Wednesday, May 29, 2013

Pre-Man-Fast/ Cutting Ties


With these few days before the start of the man-fast, I am cutting ties with guys that I was talking to. This is not a good part of the fast. I know that it is going to piss some people off and hurt others; that is not my intention. I don’t want to hurt anyone but I am tired of hurting myself. I can’t do this anymore. Although it’s not a fun part, I must proceed.

First, I am deleting my “MeetMe” account tonight. The original point of the site was to meet people that live in your area. That quickly turned into a flirting/ perverted site for some people. I used it in search of friends, but got a number of creepy messages from lonely old men. EW. I did a decent job of blowing those guys off, however I believe that the site would be a distraction in my mission. Therefore, it is gone.

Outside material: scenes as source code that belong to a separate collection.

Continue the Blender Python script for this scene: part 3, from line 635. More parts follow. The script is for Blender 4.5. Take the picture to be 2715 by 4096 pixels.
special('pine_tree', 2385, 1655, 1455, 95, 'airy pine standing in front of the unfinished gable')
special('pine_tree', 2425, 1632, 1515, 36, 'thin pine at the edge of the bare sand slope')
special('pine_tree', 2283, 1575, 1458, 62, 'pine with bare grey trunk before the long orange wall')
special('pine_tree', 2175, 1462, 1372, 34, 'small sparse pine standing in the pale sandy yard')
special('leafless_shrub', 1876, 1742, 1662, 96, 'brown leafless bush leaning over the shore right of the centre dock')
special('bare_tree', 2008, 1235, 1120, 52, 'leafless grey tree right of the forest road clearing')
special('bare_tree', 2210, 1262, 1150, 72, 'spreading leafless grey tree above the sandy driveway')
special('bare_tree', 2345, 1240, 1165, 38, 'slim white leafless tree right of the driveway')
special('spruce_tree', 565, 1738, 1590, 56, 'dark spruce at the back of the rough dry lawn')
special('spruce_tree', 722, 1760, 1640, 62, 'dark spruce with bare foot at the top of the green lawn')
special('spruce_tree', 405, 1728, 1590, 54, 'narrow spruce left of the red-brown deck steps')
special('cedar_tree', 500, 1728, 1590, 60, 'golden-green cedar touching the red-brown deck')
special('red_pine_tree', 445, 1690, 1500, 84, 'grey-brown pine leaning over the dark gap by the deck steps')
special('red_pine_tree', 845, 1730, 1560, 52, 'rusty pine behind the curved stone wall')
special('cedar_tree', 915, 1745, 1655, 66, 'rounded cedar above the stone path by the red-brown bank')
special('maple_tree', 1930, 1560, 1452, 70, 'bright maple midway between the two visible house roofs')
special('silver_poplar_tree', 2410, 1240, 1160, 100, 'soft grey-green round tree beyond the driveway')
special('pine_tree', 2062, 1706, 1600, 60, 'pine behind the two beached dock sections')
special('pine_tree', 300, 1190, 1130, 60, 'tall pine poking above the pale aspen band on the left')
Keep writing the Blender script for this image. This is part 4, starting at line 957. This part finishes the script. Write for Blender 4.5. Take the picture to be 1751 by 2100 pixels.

Second, I talked to a friend who was interested in me. I did not feel the same and tried to tell him I just wanted to be friends for the beginning but apparently he could not get that hint. I had to finally lay down the law and just say, I’m going on a fast and it is not going to happen between us. He was hurt. I feel really bad. I gave him the option of being friends but he said that he didn’t know if he could hang out as just friends. I completely understand where he is coming from.

Third, and lastly, I need to end any flirting that has been happening lately. In response to a flirty text from someone I had been talking to, I stated nicely that I just wanted to be friends for a while. His response was, “K what the fuck?” I felt a little bad but I had to let him know that it had to stop.

I needed to cut ties with everyone I was connected to. The first step in freedom is cutting the chains. May be a little uncomfortable but it needs to be done. I suppose this is a good way to figure out who really wants to be my friend, and who just sees me as a set of legs.